Thursday, October 7, 2010

Exam season and Wolchulsan re-booted

After getting back to school on the Monday, I taught all of two classes. I did a fairly standard exercise on what they did during Chuseok, with strategies for starting and finishing conversations politely and informally. After which, I was, and I love this, asked, as if the term 'rhetorical question' had never been coined, if I would 'allow' the students time to revise for their exams during my scheduled class time. The mid-term exams started on the following Tuesday which meant a whole week of turning up to the students' home-rooms and telling them to be quiet and do some work. Credit where credit is due as well; by and large that is exactly what they do. For most of them, a parentally-administered ass-whupping will swiftly follow exam results deemed below expectations. Now that's extrinsic motivation.


I'm also intrigued by the term the Korean English teachers at my school use for this, 'self-study.' Is it an American thing, I wonder? Isn't the word 'self' redundant? To me it suggests perhaps some sort of introspective analysis, a process the average Korean psyche is far from overburdened with, and something the kids at school are not really encouraged to do. As a consequence, it's gently hilarious to me, as if this revision (hardly a better word itself) is a kind of preamble to self-evaluation. It actually leads to the exact opposite, evaluation by others, via the indisputably compelling medium of multiple choice tests.


I don't want to carp on about the fatuousness of equating academic excellence with multiple test scores here - I'll save that for next week - but I did feel sorry for the diligent students who slavishly pored over their books during my class time. I also felt sorry for the disenfranchised souls who had already, at the very least on a subconscious level, opted out of the education system and just wanted to sleep, as well as those who spend so much of their putative leisure time studying, that they too appear narcoleptic during school hours. I really admire the resilience and determination, in some respects, of most the kids at my school. Their education system, to my limited view, seems a joyless procession of rote learning, tests and relentless, stifling, educational hot-housing. The kids' knowledge resembles hothouse blooms, too: often forced, twisted and abject. While some blossom spectacularly, most are deformed or stunted. My kids memorize trigonometry graphs, but some labour under the misconception that a fan in a room with all windows and doors closed will likely kill you (the Korean urban myth of fan death is worth chuckling about: read about it on Wikipedia). 


While to some degree some kids back home suffer this as well, it's neither as intense, nor as monotonous.

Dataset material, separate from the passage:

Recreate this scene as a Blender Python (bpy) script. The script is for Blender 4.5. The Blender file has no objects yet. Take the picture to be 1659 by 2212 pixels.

The cookie-cutter-style personalities of a lot of the kids here is both a product of and reinforced by a system that desires, requires and rewards automatons, rather than more rounded learners. I was interested to read a while back that many of the higher-ranked universities in Korea now administer their own exams for prospective students, so fed up are they with a system that discourages talented youngsters to think creatively, or even to think of something like the English language as an organic entity without immutable rules. This is encouragingly a step in the right direction at least. I hope it filters down to the broader education system.


Anyway, boring, and worse still, probably clichéed rant over. This weekend some friends, Sam, and I hiked through Wolchulsan National Park again. This time we decided to hike from Cheonhwangbong end of the park to the Dogapsa end, the reverse to how I've done it the two times I've been there before. It was busy, as we didn't really get there early enough, but still a good day.


After writing a lot on hiking after the Chuseok break, I'm taking a break and leaving this as a photo essay.


Precarious-looking suspension bridge on the way the Cheonghwangbong, which is top left, covered in cloud

Baram falls from the suspension bridge

On the way to Cheonghwangbong




Some of Wolchulsan's more noticeably strange rock formations

I made myself unpopular by insisting we took a half hour detour to see this Buddha carved into the rock face

The eulalia fields, just before the trail down to Dogapsa


1 comment:

  1. Self study is a funny word to use for the act of studying indeed. But it is some nice time off from teaching.